Es sei ihm bewusst, griff der Papst ein weiteres Zeugnis auf, dass das Leben für jeden von ihnen manchmal sehr hart sein könne. Doch das Bewusstsein dafür, dass es stets Personen gebe, denen es schlechter gehe als einem selbst und sich solidarisch mit diesen zu zeigen, trage dazu bei, in Würde zu leben. „Die Fähigkeit, solidarisch zu sein, ist eine der Früchte, die uns die Armut schenkt: wenn viel Reichtum da ist, dann vergisst man, solidarisch zu sein, denn man ist an diejenigen gewöhnt, denen es an nichts fehlt,“ so sein Seitenhieb auf eine Wohlstandsgesellschaft, die es an gelebter Solidarität fehlen lässt.

Frieden

Ein weiterer Punkt, den Franziskus aufgriff: Frieden. Denn „die größte Armut ist der Krieg“, antwortete der Papst auf das Zeugnis eines Obdachlosen, der ihn dazu aufgefordert hatte, sich weiter für den Frieden in der Welt einzusetzen. „Ihr“, so wandte der Papst sich an seine Gäste, „ihr könnt Friedensstifter sein, ausgehend von eurer Situation, von eurer Armut. Den Krieg führen Reiche unter sich, um mehr zu haben, mehr Land, mehr Macht, mehr Geld…“ und weiter: „Es ist sehr traurig, wenn es zu Krieg unter Armen kommt, denn er ist selten: Aufgrund der Tatsache selbst, arm zu sein, sind sie geneigter, als Friedensstifter tätig zu sein, machen sie Frieden, schaffen sie Frieden, und geben ein Beispiel für Frieden.“

Eine arme Kirche für die Armen

Am Ende dankte der Papst den obdachlosen Menschen für ihr Kommen – und entschuldigte sich im Namen der Kirche und der Gläubigen für diejenigen Katholiken, „die wegschauen, wenn sie Arme oder Elendssituationen sehen". Auch er selbst habe vielleicht nicht immer den rechten Ton getroffen. „Ich bitte euch um Verzeihung, sollte ich euch manchmal mit meinen Worten beleidigt haben oder Dinge nicht gesagt haben, die ich hätte sagen sollen.
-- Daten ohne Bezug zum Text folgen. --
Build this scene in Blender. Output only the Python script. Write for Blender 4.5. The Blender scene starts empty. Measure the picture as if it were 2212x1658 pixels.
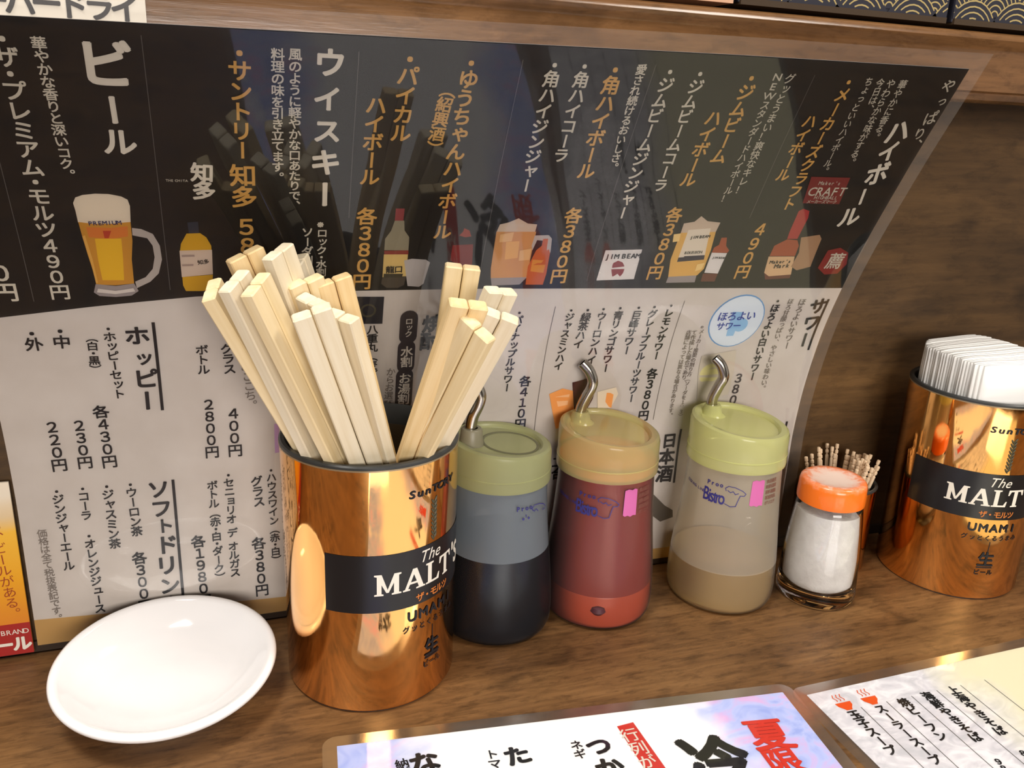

Ich bitte euch um Entschuldigung für jedes Mal, das wir Christen gegenüber einer armen Person oder einer Situation von Armut wegschauen. Verzeihung! Eure Verzeihung für Männer und Frauen der Kirche, die nicht hinschauen wollen oder wollten, ist Weihwasser für uns, ist eine Reinigung und hilft uns dabei, wieder daran zu glauben, dass im Herzen des Evangeliums die Armut als große Botschaft steht und dass wir – Katholiken, Christen, alle, eine arme Kirche für die Armen bauen müssen.“

Am Samstagabend sind die obdachlosen Rompilger zu einem Konzert in der vatikanischen Audienzhalle eingeladen, bei dem der italienische Starkomponist Ennio Morricone dirigiert.